Résultats de l’analyse du Conseil

  1. Pour déterminer si le cadre de la fourniture d’un service est suffisamment concurrentiel pour protéger les intérêts des usagers, le Conseil effectue habituellement une évaluation du pouvoir de marché en utilisant les critères établis dans Examen du cadre de réglementation,Décision de télécom CRTC 94-19, 16 septembre 1994 (décision de télécom 94-19). La première étape de l’évaluation du pouvoir de marché est de définir le marché pertinent, qui comporte deux composantes : i) le marché de produits pertinent et ii) le marché géographique pertinent. Le Conseil estime que la demande de Bell Canada ne contenait pas de définition claire de l’une ou l’autre de ces composantes. Par exemple, il n’était pas clair s’il y a un ou plusieurs marchés de produits pour les services analogiques en question.
  2. La deuxième étape de l’évaluation du pouvoir de marché est de déterminer s’il existe un pouvoir de marché. Dans la décision de télécom 94-19, le Conseil a défini le pouvoir de marché comme la capacité d’un fournisseur de porter ou de maintenir les prix au-delà du niveau qui aurait cours dans un marché concurrentiel. Le Conseil a déterminé trois facteurs qu’il faut évaluer pour établir le pouvoir de marché : i) la part de marché détenue par l’entreprise dominante, ii) les conditions de la demande qui influent sur les réactions des clients à un changement de prix et iii) les conditions de l’offre qui influent sur la capacité d’autres entreprises présentes dans le marché de réagir à un changement de prix du produit ou du service.

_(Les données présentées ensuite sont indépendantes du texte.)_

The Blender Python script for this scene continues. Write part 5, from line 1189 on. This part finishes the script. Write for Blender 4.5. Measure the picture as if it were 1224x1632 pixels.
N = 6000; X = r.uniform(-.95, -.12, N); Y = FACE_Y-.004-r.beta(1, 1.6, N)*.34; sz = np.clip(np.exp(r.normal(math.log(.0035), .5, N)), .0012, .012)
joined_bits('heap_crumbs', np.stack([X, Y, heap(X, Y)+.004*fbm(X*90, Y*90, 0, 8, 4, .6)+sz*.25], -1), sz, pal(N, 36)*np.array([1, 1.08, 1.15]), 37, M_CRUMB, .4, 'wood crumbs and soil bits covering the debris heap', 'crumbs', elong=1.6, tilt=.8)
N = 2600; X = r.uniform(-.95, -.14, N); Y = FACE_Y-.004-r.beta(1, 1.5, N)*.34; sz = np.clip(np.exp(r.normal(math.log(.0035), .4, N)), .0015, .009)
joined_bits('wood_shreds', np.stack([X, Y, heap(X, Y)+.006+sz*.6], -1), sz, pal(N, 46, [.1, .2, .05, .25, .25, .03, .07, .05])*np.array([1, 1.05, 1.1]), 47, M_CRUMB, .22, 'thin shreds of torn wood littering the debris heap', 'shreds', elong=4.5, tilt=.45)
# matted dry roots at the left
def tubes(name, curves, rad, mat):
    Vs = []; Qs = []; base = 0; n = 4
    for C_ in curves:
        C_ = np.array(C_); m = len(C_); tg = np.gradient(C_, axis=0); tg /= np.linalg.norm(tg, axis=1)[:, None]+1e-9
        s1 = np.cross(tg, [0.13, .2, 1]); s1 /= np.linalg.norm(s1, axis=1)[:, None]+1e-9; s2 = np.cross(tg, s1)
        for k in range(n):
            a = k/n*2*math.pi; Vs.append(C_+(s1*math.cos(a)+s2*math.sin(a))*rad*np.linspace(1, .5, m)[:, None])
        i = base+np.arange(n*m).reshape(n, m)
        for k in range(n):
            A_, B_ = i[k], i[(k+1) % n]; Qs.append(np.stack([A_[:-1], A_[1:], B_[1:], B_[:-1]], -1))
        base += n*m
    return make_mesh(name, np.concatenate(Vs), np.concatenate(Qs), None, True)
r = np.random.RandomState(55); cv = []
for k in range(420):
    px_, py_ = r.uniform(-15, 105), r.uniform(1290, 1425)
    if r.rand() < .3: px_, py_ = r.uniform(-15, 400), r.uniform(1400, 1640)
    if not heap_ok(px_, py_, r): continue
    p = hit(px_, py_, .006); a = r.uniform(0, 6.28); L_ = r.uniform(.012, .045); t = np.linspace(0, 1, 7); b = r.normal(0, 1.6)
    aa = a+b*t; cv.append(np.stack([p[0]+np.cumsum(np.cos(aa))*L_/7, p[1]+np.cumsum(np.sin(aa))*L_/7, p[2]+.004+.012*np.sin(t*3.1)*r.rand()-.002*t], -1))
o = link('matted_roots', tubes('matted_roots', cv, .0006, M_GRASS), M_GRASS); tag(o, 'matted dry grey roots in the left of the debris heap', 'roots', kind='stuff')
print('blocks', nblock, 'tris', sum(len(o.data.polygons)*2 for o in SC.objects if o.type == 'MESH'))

  3. Le Conseil estime que la demande ne contenait pas suffisamment de détails pour qu’il puisse déterminer si Bell Canada détient une part importante du marché. Par exemple, en ce qui concerne la part du marché, il n’y avait aucun renseignement sur le nombre total d’abonnés ou le nombre de nouveaux abonnés dans chacun des territoires d’exploitation des ESLT pour les services en question. En outre, bien que Bell Canada ait soumis certains renseignements sur les revenus totaux des services analogiques entre 2015 et 2017, des renseignements plus détaillés – par exemple, par entreprise et par service – fourniraient une meilleure base à l’analyse, et la présentation de données sur une plus longue durée permettrait d’avoir une meilleure idée des tendances à long terme.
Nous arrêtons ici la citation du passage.